共田野安(国教新1=カナダ・ジョージエリオットセカンダリースクール)

――これまでのホッケー歴を教えてください

 やまびこバスターズ→Pursuit of Excellence→Rink Hockey Academy→Philadelphia Hockey Club

――やまびこバスターズに所属していた務台主将や平FW平林慶太選手(スポ2=北海道・釧路江南)との面識はありますか

 あります。務台さんとは小学校が一緒で、冬になると僕の家の裏庭に小さいリンクを作り、毎朝学校の前に一緒に練習していました。年が3歳離れていたので同じチームでプレーしたことはないですが、いろいろ教えてもらいました。慶太さんとは小学1年生から中学2年生までやまびこバスターズで一緒にプレーをし、カナダへホッケーキャンプに一緒に参加したことも2回あります。昔から足がすごく速く、いつもスマートなプレーをしていて憧れです。

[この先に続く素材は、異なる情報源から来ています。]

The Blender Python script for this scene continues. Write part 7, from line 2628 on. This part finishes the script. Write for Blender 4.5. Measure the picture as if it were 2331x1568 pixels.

――早大のアイスホッケー部に入った理由を教えてください

 小さい頃よく早慶戦を見ていて憧れで、早稲田大学を受験することにしました。また日本語より英語の方が得意で、早稲田大学の国際教養学部が全部英語で、いろんな国の人と勉強できることもすごく魅力的で、興味が湧きました。

――同期の印象はいかがですか

 たくみ(GK飯見拓未、社1=東京・早実)も朝陽(FW清水朝陽、社1=北海道・武修館)もワンピースがすごく好きでいつも話しているので、自分も見なきゃなって思ってます(笑)。でも、最初寮に入った時はいろんなことを教えてくれて本当に助かりました。2人ともすごく優しくて、話しやすくて、これからの4年間がすごく楽しみです。

――今後の目標を教えてください

 どんどん上のセットに上がり、たくさん試合に出て、チームに貢献することが目標です。